The user may then enter any number of text strings which exemplify these
categories: for instance, "Two young children once lived in a large forest"
might be placed in the category "exposition." After having created categorized
lists of strings, the user would then create rules for their linking: for
example, a generator may be programmed to go from initial situation to
absentation and then to interdiction or, perhaps, to go from initial situation
either to absentation or to interdiction and then to loop back to an earlier
category. The generator randomly selects a text string from each category list
it visits, so the resulting narrative is a direct consequence of the analysis
represented by categories and combinatory rules.

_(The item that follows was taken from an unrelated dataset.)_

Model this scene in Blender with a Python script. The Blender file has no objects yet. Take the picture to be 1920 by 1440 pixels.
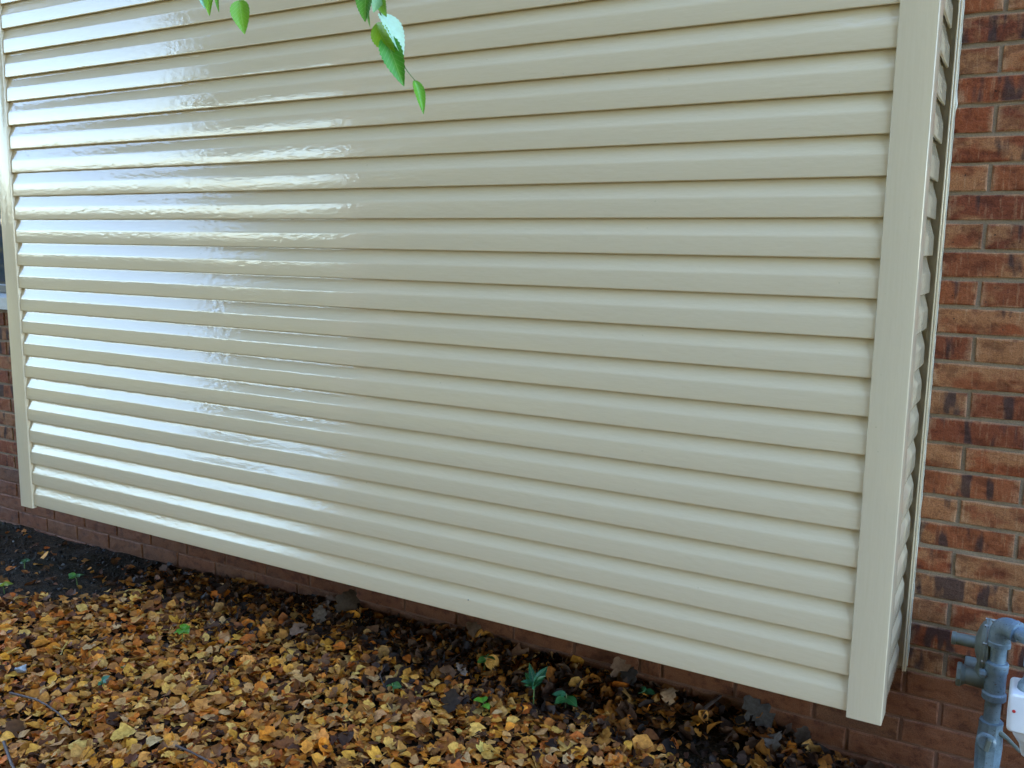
import bpy, math, random
import numpy as np
from mathutils import Vector, Matrix

rng = np.random.default_rng(7)
random.seed(7)
S = bpy.context.scene
COL = S.collection
R = math.radians

# ------------------------------------------------------------------ camera
F_PX, YAW, PITCH, ROLL = 1690.7, -0.51853, -0.15199, 0.01475
CAM = np.array([3.9705, -2.4456, 1.2370])
_f = np.array([math.sin(YAW)*math.cos(PITCH), math.cos(YAW)*math.cos(PITCH), math.sin(PITCH)])
_r0 = np.array([math.cos(YAW), -math.sin(YAW), 0.0])
_u0 = np.cross(_r0, _f)
RT = _r0*math.cos(ROLL) + _u0*math.sin(ROLL)
UP = -_r0*math.sin(ROLL) + _u0*math.cos(ROLL)
FW = _f
cam_data = bpy.data.cameras.new('camera')
cam_data.sensor_width = 36.0
cam_data.lens = 36.0*F_PX/1920.0
cam_data.clip_start, cam_data.clip_end = 0.05, 2000
cam = bpy.data.objects.new('camera', cam_data)
COL.objects.link(cam)
cam.matrix_world = Matrix(((RT[0], UP[0], -FW[0], CAM[0]), (RT[1], UP[1], -FW[1], CAM[1]),
                           (RT[2], UP[2], -FW[2], CAM[2]), (0, 0, 0, 1)))
S.camera = cam

# ------------------------------------------------------------------ light
SUN_EL, SUN_AZ = R(50), R(328)          # azimuth clockwise from +Y: behind the house and to the left, so the wall and the yard in view lie in open shade
world = bpy.data.worlds.new('World')
S.world = world
world.use_nodes = True
wn = world.node_tree
bg = wn.nodes['Background']
sky = wn.nodes.new('ShaderNodeTexSky')
sky.sky_type = 'NISHITA'
sky.sun_disc = False
sky.sun_elevation = SUN_EL
sky.sun_rotation = SUN_AZ
sky.air_density, sky.dust_density, sky.ozone_density = 1.0, 0.35, 2.6
wn.links.new(sky.outputs[0], bg.inputs[0])
bg.inputs[1].default_value = 0.15
sl = bpy.data.lights.new('sun', 'SUN')
sl.energy = 3.5
sl.angle = R(0.5)
sl.color = (1.0, 0.90, 0.74)
sun = bpy.data.objects.new('sun', sl)
COL.objects.link(sun)
sdir = Vector((math.sin(SUN_AZ)*math.cos(SUN_EL), math.cos(SUN_AZ)*math.cos(SUN_EL), math.sin(SUN_EL)))
sun.rotation_euler = sdir.to_track_quat('Z', 'Y').to_euler()
sun.location = (-6, 9, 14)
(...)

The LMK also allows the user to "mark" text strings for any attribute. For
example, a string could be marked masculine or feminine to ensure a continuity
of gender in the protagonist, or it could be marked on a scale of one to ten for
stylistic formality or violence or oral imagery or for any attribute deemed
relevant by the user.
In our classes, we ask students to study a particular kind of narrative (for
instance, the bildungsroman or the contemporary
romance) and to create a generator that will produce skeletal narratives of that
kind. The narratives, thus, become a kind of test of the students'
understanding? Do the narratives "sound like" skeletal versions of the bildungsroman? If not, what is missing in the theory
by which the generator was produced?
We have found the pedagogy to be an extremely powerful one which urges students
to think about narratives and narrative theory with unusual precision.
We will demonstrate the interactive creation of a narrative generator and show
examples of a wide variety of student-produced generators.